Up the lane in Penn, William Penn married the delightfully named Gulielma Maria Posthuma Springett, daughter of a puritan captain and stepdaughter of Isaac Pennington, son of a regicide judge. They moved into a house at Tilers Green, near Penn. Before decamping to his new lands in America and building Pennsbury Manor near his plantation of Philadelphia. Penn returned to Penn to sort territorial disputes with Lord Baltimore. He stayed in England, having been bankrupted by a dodgy agent, and is buried, five miles from Penn in the grounds of the Jordan’s Quaker Meeting House, built in 1688 and described by Simon Jenkins as “the Quaker Westminster Abbey”.

While all this was going on, more Penns appear, also based in Penn. Nobody can prove if they are related to the Quaker Penns, but they certainly thought so, as did the other Penns, if nothing else they share a heraldry, but that might have been wishful thinking on one or the other family’s part.

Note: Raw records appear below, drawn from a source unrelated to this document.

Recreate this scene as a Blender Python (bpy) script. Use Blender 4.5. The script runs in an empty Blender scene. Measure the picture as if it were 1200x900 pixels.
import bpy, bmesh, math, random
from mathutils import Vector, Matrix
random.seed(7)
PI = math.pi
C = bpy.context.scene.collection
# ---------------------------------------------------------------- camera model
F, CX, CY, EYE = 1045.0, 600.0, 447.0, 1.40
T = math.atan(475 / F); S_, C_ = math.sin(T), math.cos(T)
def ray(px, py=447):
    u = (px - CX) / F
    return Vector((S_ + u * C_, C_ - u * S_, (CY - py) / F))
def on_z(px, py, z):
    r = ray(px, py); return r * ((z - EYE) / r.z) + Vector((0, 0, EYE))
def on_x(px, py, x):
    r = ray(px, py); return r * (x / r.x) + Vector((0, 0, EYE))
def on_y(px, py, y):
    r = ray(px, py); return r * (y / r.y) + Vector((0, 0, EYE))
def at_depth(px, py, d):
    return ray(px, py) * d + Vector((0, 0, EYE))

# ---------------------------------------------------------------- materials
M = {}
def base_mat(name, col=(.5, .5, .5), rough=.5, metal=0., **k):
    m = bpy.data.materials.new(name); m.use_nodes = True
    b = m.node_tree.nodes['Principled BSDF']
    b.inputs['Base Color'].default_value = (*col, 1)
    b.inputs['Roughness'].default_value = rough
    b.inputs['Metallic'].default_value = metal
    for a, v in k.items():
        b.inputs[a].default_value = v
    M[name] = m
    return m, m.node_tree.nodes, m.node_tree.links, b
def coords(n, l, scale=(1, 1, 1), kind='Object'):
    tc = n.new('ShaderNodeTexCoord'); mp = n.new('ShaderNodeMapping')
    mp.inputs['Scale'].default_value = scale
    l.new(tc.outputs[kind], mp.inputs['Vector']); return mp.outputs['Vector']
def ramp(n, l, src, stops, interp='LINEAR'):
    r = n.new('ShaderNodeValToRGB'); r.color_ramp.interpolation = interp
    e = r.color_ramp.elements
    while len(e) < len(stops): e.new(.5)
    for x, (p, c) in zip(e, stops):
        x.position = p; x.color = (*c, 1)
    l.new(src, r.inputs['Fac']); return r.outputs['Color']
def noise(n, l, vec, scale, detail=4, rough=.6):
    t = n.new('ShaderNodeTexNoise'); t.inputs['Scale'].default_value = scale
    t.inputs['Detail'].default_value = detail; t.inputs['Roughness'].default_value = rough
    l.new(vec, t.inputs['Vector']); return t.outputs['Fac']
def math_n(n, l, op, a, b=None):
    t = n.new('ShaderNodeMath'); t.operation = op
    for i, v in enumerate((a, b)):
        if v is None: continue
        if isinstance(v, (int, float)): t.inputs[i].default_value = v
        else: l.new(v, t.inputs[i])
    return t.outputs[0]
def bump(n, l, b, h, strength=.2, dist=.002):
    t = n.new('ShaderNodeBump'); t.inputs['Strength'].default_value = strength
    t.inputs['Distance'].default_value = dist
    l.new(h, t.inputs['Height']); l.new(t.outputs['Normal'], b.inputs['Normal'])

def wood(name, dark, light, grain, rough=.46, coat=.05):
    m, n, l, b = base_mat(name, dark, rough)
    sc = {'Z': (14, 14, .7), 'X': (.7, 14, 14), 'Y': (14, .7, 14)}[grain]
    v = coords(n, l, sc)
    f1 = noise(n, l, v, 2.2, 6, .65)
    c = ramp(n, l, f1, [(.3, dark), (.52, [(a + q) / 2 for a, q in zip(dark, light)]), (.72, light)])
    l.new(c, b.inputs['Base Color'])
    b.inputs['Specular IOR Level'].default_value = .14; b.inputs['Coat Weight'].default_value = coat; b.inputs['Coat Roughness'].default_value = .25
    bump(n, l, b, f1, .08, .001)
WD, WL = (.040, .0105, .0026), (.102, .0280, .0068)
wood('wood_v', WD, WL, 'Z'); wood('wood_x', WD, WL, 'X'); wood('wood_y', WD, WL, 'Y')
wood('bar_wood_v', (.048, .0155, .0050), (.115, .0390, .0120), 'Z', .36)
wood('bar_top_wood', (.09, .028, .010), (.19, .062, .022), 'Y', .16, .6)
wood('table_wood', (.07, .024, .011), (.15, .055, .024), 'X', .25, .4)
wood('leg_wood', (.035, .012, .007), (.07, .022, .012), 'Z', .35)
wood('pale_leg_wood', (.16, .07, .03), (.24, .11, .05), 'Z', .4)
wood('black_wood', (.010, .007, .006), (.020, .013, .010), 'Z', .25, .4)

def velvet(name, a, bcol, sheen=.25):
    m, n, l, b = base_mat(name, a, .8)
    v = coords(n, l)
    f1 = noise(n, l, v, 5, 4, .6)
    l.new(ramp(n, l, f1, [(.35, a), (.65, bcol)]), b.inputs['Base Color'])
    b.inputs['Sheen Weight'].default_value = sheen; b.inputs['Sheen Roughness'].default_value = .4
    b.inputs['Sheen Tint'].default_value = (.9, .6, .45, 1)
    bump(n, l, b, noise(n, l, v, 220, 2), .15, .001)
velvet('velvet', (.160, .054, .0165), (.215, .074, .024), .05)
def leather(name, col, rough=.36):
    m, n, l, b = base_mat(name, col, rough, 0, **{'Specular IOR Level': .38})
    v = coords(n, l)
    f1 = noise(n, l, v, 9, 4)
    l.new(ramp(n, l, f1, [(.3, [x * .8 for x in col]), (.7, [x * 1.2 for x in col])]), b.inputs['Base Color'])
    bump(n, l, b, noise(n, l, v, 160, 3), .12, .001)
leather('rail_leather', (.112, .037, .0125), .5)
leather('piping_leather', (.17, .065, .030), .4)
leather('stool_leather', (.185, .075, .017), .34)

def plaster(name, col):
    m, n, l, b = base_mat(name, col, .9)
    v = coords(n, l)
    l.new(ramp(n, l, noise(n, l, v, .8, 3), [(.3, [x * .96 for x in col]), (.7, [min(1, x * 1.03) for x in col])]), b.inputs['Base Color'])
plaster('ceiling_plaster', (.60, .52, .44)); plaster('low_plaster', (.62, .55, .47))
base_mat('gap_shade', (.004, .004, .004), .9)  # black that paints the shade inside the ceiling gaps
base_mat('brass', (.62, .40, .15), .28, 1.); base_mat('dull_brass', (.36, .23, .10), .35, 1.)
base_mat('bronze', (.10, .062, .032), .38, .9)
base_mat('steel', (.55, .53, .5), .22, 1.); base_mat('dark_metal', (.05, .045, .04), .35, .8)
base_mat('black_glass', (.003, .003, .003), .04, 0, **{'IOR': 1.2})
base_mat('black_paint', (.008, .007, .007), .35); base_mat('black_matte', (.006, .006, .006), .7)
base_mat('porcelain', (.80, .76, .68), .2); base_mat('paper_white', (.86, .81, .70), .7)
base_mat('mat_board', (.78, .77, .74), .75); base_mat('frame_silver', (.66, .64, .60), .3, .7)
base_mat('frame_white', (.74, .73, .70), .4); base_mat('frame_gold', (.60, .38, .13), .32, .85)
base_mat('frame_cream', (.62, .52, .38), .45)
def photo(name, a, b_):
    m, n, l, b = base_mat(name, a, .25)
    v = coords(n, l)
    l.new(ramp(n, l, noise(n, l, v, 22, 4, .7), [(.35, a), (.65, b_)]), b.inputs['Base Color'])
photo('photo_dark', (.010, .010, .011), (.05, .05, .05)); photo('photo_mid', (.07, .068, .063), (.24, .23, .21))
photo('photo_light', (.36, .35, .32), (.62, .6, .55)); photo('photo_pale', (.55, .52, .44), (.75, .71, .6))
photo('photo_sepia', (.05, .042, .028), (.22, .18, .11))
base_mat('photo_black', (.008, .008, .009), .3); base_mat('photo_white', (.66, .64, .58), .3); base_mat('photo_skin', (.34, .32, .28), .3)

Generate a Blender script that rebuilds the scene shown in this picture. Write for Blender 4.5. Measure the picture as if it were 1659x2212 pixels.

Politicians need to remember that they are never ground zero, but merely the inheritors of things more marvellous

These Penns, of Penn, descend from William Penn — no, not that one, but another local Parliamentarian, William Penn. He was the Sheriff of Buckinghamshire during the Commonwealth but also switched sides in 1660 to support the restoration. These Penns married Curzons, who in turn rebuilt Penn House, and through the vagaries of the aristocratic succession became the Viscounts Curzon. They married the Howe’s who made their name by taking Philadelphia in the American War of Independence. The current and seventh Earl Howe is a Penn Curzon, the 30-year Deputy Leader of the House of Lords, and yes, lives in Penn.

Penn was also the site of one of medieval England’s greatest industrial endeavours. The house that William Penn (Quaker) lived in with Guilelma was Tilers Green. This was named after the great Penn based industry of tiling. First recorded at Penn in 1222, tile making was a cottage industry that grew large. If you have ever wondered where those scuffed medieval encaustic tiles in many a chancel floor came from, the likelihood it was from here. In the 1350s, 258,000 were ordered for Westminster and Windsor alone. The scale of the endeavour is boggling, given the only power available was man, horse and ox. Tiles from Penn have been found in Canterbury, Hereford, Winchester and Bristol, and as far afield as Tresco on the Scilly Islands.

And so on. In every corner of these islands, in each and every one of its parliamentary constituencies are similar tales, similar stories. Politicians need to remember that they are never ground zero, but merely the inheritors of things more marvellous, more interesting than they will ever be themselves.